La concurrence pour l'usage des sols produit de multiples effets d'éviction, au détriment des fonctions moins rentables et des populations moins solvables. Sur les terres agricoles, les investisseurs internationaux évincent les petits paysans. Dans les grandes villes, le tertiaire supérieur écarte le logement, l'industrie, la logistique. Et ces derniers évincent à leur tour l'agriculture dans les périphéries. Cette concurrence entre les fonctions se double d'une "lutte des places" entre groupes sociaux. Une forme de "séparatisme social" s'exprime dans la montée des prix des logements de certains quartiers, voire de villes entières, par laquelle les ménages aisés supplantent les plus modestes. L'inflation immobilière est alors essentiellement une inflation foncière : c'est bien l'emplacement du terrain qui est valorisé, parfois presque autant que la construction qu'il porte.
Un enjeu étonnamment négligé A travers l'appropriation du sol se jouent donc des questions majeures : l'accès au logement, la ségrégation urbaine, la croissance des inégalités par la captation de la rente, la perte de biodiversité liée à l'artificialisation des terres... Il est étonnant que cet enjeu où se nouent des problématiques politiques, sociales et écologiques décisives soit si négligé par les économistes.
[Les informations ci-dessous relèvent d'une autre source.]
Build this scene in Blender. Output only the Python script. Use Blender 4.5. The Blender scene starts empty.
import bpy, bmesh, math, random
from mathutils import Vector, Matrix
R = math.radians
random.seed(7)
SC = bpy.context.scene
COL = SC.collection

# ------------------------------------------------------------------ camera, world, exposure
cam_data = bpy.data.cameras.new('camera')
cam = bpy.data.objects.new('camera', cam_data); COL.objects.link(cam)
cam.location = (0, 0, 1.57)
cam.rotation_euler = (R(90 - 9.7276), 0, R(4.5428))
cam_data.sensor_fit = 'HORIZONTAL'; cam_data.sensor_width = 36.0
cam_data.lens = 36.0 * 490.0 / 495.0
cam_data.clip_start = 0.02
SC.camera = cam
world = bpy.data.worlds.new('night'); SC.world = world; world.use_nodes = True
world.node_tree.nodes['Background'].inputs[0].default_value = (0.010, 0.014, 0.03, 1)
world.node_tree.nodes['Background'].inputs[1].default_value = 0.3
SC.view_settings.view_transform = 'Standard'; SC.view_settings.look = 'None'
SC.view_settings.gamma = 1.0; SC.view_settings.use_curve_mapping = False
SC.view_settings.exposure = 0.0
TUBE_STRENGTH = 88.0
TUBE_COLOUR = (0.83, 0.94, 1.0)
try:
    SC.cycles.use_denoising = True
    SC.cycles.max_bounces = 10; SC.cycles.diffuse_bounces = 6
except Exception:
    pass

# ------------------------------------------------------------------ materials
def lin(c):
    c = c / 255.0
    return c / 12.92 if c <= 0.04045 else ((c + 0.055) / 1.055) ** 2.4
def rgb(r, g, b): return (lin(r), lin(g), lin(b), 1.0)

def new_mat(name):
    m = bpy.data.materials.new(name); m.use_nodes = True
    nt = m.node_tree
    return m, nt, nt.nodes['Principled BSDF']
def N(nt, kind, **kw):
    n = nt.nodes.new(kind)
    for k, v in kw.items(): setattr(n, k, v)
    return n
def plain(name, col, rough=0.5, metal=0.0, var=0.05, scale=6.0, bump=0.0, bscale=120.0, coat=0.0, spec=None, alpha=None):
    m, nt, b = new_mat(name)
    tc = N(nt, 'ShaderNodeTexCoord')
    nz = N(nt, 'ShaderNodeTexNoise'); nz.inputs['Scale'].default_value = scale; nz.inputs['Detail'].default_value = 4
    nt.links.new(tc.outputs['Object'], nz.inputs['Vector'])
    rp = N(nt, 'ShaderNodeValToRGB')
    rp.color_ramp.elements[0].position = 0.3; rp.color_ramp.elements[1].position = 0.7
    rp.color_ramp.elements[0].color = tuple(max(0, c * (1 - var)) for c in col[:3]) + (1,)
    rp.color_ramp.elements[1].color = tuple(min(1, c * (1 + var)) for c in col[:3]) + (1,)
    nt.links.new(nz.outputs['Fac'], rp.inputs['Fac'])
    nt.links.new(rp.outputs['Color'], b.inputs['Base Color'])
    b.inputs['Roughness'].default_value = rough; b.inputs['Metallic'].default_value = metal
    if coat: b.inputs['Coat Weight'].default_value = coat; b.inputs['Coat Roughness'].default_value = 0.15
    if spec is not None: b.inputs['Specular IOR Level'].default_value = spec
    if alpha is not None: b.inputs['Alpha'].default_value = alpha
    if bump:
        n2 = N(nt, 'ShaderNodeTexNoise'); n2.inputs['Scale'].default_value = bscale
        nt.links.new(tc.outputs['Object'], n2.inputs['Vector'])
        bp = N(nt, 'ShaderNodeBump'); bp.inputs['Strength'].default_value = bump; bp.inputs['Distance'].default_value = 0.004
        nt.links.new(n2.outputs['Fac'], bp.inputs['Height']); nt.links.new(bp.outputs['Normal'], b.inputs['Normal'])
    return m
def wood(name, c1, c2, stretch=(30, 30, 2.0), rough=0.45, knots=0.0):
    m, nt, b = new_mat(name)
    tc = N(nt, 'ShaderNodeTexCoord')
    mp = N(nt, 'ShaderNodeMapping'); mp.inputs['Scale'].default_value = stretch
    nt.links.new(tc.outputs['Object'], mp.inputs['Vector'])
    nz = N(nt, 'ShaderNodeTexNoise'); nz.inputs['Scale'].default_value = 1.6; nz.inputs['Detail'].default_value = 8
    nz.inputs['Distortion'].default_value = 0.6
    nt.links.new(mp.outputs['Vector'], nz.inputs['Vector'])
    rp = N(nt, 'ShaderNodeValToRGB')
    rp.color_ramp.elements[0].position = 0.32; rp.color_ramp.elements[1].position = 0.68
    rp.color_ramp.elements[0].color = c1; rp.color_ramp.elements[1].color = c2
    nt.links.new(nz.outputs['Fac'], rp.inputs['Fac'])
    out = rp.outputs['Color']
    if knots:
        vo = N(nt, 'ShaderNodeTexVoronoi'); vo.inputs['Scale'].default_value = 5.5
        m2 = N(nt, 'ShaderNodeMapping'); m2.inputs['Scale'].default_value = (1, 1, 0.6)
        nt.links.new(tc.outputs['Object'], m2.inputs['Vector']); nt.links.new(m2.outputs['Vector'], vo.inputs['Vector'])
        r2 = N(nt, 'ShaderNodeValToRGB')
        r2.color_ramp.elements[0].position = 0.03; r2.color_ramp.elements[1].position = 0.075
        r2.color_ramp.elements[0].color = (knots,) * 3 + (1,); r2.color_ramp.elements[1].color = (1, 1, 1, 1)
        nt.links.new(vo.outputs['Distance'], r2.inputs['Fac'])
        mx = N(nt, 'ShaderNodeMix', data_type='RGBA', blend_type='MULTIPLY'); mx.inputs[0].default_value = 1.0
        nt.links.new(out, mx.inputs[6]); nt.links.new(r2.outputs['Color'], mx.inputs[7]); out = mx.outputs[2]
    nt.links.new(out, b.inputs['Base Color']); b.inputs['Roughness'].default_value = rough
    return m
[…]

Ce dossier propose d'en déployer quelques aspects.
Denis Clerc s'interroge sur la notion même de propriété privée du sol, en rappelant que nombre d'économistes, et non des moindres, ont plaidé au XIXe siècle pour sortir la terre de la logique du marché et socialiser la rente foncière. La marchandisation des terres est au coeur de la réflexion de Thierry Pouch sur l'accaparement des terres agricoles à l'échelle mondiale. C'est aussi elle qui fait exploser les droits fonciers coutumiers en Afrique, comme le rappelle Jean-François Tribillon, qui plaide pour des réformes légalisant ces droits. Sous nos latitudes, la lutte contre les forces du marché prend d'autres formes : Franck Baltzer fait le point sur les principaux instruments d'une politique foncière en faveur d'une ville plus inclusive en Ile-de-France. Maylis Desrousseaux et Bertrand Schmitt abordent, quant à eux, la difficile question de l'artificialisation des sols, liée à l'étalement urbain, et vient constater combien nous manquons d'une politique cohérente pour en limiter les effets négatifs. Enfin, l'article d'Ingrid Nappi-Choulet et Gisele de Campos Ribeiro sur l'impact urbain des jeux Olympiques rappelle que les effets d'éviction peuvent parfois être provoqués par des décisions publiques.
Le mythe de la propriété absolue du sol Le sol, comme la monnaie et le travail - pour reprendre le triptyque de Karl Polanyi -, n'est décidément pas une marchandise comme les autres. C'est d'ailleurs pourquoi la propriété absolue du sol est un mythe. Comme le rappelle Joseph Comby2, "un terrain sur lequel un propriétaire aurait tous les droits serait par hypothèse un terrain qui n'aurait aucune valeur. Le propriétaire de quelques dunes dans le désert peut sans dommage s'en considérer le maître absolu. [...] Mais le propriétaire d'un terrain à Paris est, lui, bien mal traité : les utilisations qu'il peut faire de son terrain se trouvent enserrées dans un tissu de normes juridiques et techniques. Mais c'est justement parce que les terrains voisins ont les mêmes contraintes que le sien que celui-ci a tant de valeur. La valorisation de l'espace est intimement liée à sa socialisation".
Hors dossier, deux textes, l'un de Dani Rodrik, l'autre de Michel Aglietta, proposent, dans des styles très différents, deux critiques finalement assez convergentes du néolibéralisme ou "fondamentalisme de marché". Même s'ils n'abordent pas la question foncière, celle-ci illustre parfaitement leurs plaidoyers pour une économie encastrée dans l'histoire et le social.